Consonant Cluster - Phonotactics

Phonotactics

Languages' phonotactics differ as to what consonant clusters they permit.

Many languages forbid consonant clusters altogether. Maori and Pirahã, for instance, forbid any two consecutive consonants in a word. Japanese is almost as strict, but allows clusters of consonant plus /j/ as in Tokyo, the name of Japan's capital city. Across a syllable boundary, it also allows a sequence of a nasal plus another consonant, as in Honshū (the name of the largest island) and tempura (a traditional dish). A great many languages are more restrictive than English in terms of consonant clusters; almost every Malayo-Polynesian language forbids consonant clusters entirely. Tahitian, Samoan and Hawaiian are all of this sort. Standard Arabic forbids initial consonant clusters and more than two consecutive consonants in other positions. So do most other Semitic languages, although Modern Israeli Hebrew permits initial two-consonant clusters (e.g. pkak "cap"; dlaat "pumpkin"), and Moroccan Arabic, under Berber influence, allows strings of several consonants. Like most Mon–Khmer languages, Khmer permits only initial consonant clusters with up to three consonants in a row per syllable. Finnish has initial consonant clusters natively only on South-Western dialects and on foreign loans, and only clusters of three inside the word are allowed. Most spoken languages and dialects, however, are more permissive. In Burmese, consonant clusters of only up to three consonants (the initial and two medials—two written forms of /-j-/, /-w-/) at the initial onset are allowed in writing and only two (the initial and one medial) are pronounced. These clusters are restricted to certain letters. Some Burmese dialects allow for clusters of up to four consonants (with the addition of the /-l-/ medial, which can combine with the above-mentioned medials.

At the other end of the scale, the Kartvelian languages of Georgia are drastically more permissive of consonant clustering.

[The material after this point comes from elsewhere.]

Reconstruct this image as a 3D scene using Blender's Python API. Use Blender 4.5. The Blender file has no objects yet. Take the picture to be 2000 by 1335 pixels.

Clusters in Georgian of four, five or six consonants are not unusual—for instance, /brtʼqʼɛli/ (flat), /mt͡sʼvrtnɛli/ (trainer) and /prt͡skvna/ (peeling)—and if grammatical affixes are used, it allows an eight-consonant cluster: /ɡvbrdɣvnis/ (he's plucking us). Consonants cannot appear as syllable nuclei in Georgian, so this syllable is analysed as CCCCCCCCVC. Some Slavic languages such as Slovak may manifest formidable numbers of consecutive consonants, such as in the words štvrť /ʃtvr̩tʲ/, zmrzlina /zmr̩zlɪna/, and žblnknutie /ʒbl̩ŋknutje/, but the liquid consonants /r/ and /l/ can form syllable nuclei in Slovak, and behave phonologically as vowels in this case. Slovak does, however, exhibit true clusters such as in vzhľadom . Another example is the Serbo-Croatian word opskrbljivanje /ɔpskr̩bʎiʋaɲɛ/, though note that ⟨lj⟩ and ⟨nj⟩ here are digraphs representing single consonants: and, respectively. Some Salishan languages exhibit long words with no vowels at all, such as the Nuxálk word /xɬpʼχʷɬtʰɬpʰɬːskʷʰt͡sʼ/: he had in his possession a bunchberry plant. It is extremely difficult to accurately classify which of these consonants may be acting as the syllable nucleus, and these languages challenge classical notions of exactly what constitutes a syllable.

There has been a trend to reduce and simplify consonant clusters in East Asian languages, such as Chinese and Vietnamese. Old Chinese was known to contain additionally medials such as /r/ and/or /l/, which yielded retroflexion in Middle Chinese and today's Mandarin Chinese. The word 江, read as jiang in Mandarin and kong in Cantonese, was most likely klong or krung. Additionally, initial clusters such as "tk" and "sn" were analysed in recent reconstructions of Old Chinese, and some were developed as patalalised sibilants. Another element of consonant clusters in Old Chinese were analysed in coda and post-coda position. Some "departing tone" syllables have cognates in the "entering tone" syllables, which feature a -p, -t, -k in Middle Chinese and Southern Chinese varieties. The departing tone was analysed to feature a post-coda sibilant, "s". Clusters of -ps, -ts, -ks, were then formed at the end of syllables. These clusters eventually collapsed into "-ts" or "-s", before disappearing altogether, leaving elements of diphthongisation in more modern varieties. Old Vietnamese also had a rich inventory initial clusters, but these were slowly merged with plain initials during Middle Vietnamese, and some have developed into the palatal nasal.